Étranges journaux que les Parisiens feuillettent avec surprise et dédain. Et l’Angleterre y occupe la première place.

Le Matin titre ainsi :

« La réponse de Pétain, grand soldat, à M. Churchill, petit politicien. »

La conclusion de l’article est délirante.
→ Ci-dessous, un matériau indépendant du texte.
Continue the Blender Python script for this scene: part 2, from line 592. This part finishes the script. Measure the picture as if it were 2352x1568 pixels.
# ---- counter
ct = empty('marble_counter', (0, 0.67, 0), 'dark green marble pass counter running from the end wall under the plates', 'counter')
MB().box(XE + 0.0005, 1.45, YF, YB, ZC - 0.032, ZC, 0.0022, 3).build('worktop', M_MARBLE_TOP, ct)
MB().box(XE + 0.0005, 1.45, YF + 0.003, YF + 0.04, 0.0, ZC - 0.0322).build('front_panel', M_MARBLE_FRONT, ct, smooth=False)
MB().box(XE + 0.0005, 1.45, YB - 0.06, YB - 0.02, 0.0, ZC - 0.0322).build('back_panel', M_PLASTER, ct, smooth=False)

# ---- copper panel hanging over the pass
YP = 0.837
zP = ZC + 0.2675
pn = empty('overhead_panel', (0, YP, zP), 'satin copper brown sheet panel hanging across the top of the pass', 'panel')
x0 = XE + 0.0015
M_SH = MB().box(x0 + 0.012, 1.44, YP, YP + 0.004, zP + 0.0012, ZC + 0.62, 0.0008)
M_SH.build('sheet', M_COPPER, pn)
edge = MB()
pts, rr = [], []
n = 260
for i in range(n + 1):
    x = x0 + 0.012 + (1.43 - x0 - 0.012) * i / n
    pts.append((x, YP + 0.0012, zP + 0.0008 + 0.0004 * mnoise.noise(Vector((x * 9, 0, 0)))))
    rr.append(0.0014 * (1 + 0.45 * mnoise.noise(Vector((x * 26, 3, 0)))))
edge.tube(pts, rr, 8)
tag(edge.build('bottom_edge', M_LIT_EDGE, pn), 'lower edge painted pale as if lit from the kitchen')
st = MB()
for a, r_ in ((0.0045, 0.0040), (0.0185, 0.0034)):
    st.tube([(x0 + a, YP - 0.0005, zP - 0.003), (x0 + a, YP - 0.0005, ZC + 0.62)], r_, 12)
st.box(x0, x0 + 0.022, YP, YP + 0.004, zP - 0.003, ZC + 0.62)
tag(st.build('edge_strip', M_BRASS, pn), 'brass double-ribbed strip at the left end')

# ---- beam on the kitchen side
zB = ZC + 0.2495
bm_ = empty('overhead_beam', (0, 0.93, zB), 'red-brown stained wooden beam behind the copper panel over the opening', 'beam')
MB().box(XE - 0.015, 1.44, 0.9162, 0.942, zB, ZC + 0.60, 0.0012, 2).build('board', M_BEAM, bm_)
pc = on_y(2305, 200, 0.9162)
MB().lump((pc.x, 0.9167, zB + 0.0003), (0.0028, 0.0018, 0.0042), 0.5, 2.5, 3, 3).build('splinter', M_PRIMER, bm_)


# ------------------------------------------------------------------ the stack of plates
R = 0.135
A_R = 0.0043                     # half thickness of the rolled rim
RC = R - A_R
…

On lit :

« As-tu compris, Israël ?

« Si tes fils camouflés en nationaux anglais n’abaissent ni leurs plumes ni leurs armes, ils seront anéantis avec toutes tes entités, tes slogans et tes termes !

« Telle est la volonté du Christ social !

« Alors l’Allemagne victorieuse et la France vaincue formeront les assises inébranlables du grand peuple aryen de l’Europe. »

Dans le journal Les Dernières Nouvelles – dont la durée de vie sera courte –, on apprend, le 23 juillet, que Lloyd George a gagné quarante députés anglais à l’idée d’une négociation avec l’Allemagne. Invraisemblable !

Et le même quotidien recense les « bobards » qui circulent à Paris.

« Ce sont les Anglais qui ont débarqué à Dunkerque, qui occupent Lille, ou qui ont repris Bordeaux. »

Et le journal de conclure :

« Insanités pour qui veut réfléchir, mais qui contribuent à entretenir un déplorable état d’esprit chez des gens dont les nerfs ont été mis à rude épreuve jusqu’au 15 juin dernier.

« Méfiez-vous des fausses nouvelles. Elles n’ont qu’un seul but : empêcher le redressement de la France ! »

En fait, si les Parisiens accordent du crédit à ces rumeurs et les colportent, c’est qu’au fond d’eux-mêmes l’espoir d’un retournement miraculeux de la situation demeure vivace.

Seule une minorité s’enthousiasme à la prose enflammée d’Alphonse de Châteaubriant, écrivain et essayiste de renom qui, dans l’hebdomadaire La Gerbe, s’écrie, s’adressant aux jeunes Français :

« Êtes-vous prêts ?

« Une ère nouvelle est en train de naître, elle traverse notre chair, ère de pureté, commandée par l’immense rythme de la vie créatrice… Êtes-vous prêts ? »

Ainsi cette presse parisienne fait-elle écho à l’idée de Révolution nationale que le gouvernement de Pétain veut mettre en œuvre.

On crée les Chantiers de jeunesse, substitut au service militaire. Les « compagnons », les « gars » y chantent au moment du lever des couleurs l’hymne qui remplace La Marseillaise.